I know it will make me seem less of a true Alaskan.

You might lose all respect for me.

But I have to get it off my chest.

I love pink salmon.

I know. Real Alaskans don't catch pinks.

But I love 'em.

Now this doesn't take anything from the passion, nay downright obsession, with which I chase kings in May and June, silvers (if they ever show up in Juneau) from July through September. And halibut any time I can find them.

I love them, too.

We've been blessed with a good year on kings, a good start on halibut and enough silvers to fill the freezer more than adequately for the winter. We are now in the "fishing for friends down south" mode for the silvers and halibut.

But this is when hundreds, thousands, maybe hundreds of thousands, of pink salmon flood into our local creeks and bays. Although this year they're late, they're now everywhere.

I don't look at a pink with the freezer in mind. Even though Cap City distribution guru Jack Marshall says nothing makes better chowder than a fresh hen pink.

We've eaten one or two over the years, but they'd don't freeze well and our limited space is reserved for other salmon.

When I need a day, an afternoon or even just an hour to just have fun fishing-not burning 50 gallons of gas trolling, or bouncing a couple of pounds of lead off the bottom at 400 feet-I go find the pinks.

As I'm writing this, I've just spent an hour catching fresh pinks on an 8-weight fly rod just a short walk from my house. I could have caught 100 given the time and determination.

Auke Bay was flat calm and shrouded with foggy clouds. A brief glimpse of sun would peek through every so often. And in the clear water just yards off the shoreline, a huge swirling mass of pinks cruised just under the surface.

Each one would slam a pink fly eagerly, rips yards of line off the fly reel, often jump clear of the water and come to hand only grudgingly, then jet away again when I worked the barbless hook free and pointed them back into the water.

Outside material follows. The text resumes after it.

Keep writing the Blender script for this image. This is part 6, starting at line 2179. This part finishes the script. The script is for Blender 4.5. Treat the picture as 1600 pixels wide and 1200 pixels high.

If you've never seen a pink that was bright from the sea, marked with sea lice, still powerful and fast and shiny as a new dime, then you really haven't seen a pink.

It'd be like judging us at 65, instead of in our college prime.

Pinks also break fly rods like matchsticks-they got four from my family last year, luckily only one so far this year.

Catch and release if just for the fun of it, not ensuring food for the coming fall and winter.

It reminds us that life is short, bright days and fish are fleeting, and we need to celebrate each one.

Pinks are one of the magical bonuses of our country.

Like wild mushrooms that you may never pick, but see everywhere and know you could.

Or those trails to the roof of our world that you've never hiked, but feel better just knowing you could.

So I'll wave as I see you heading out or back in from a day trolling-and I'll likely be right behind you, if the silvers ever show up.

But in the meantime I'll just keep catching-and releasing-my fun fish and thanking God for every one.

Have a wonderful Labor Day. And be careful out there!

Leschper is general manager of the Capital City Weekly and advertising director of the Juneau Empire.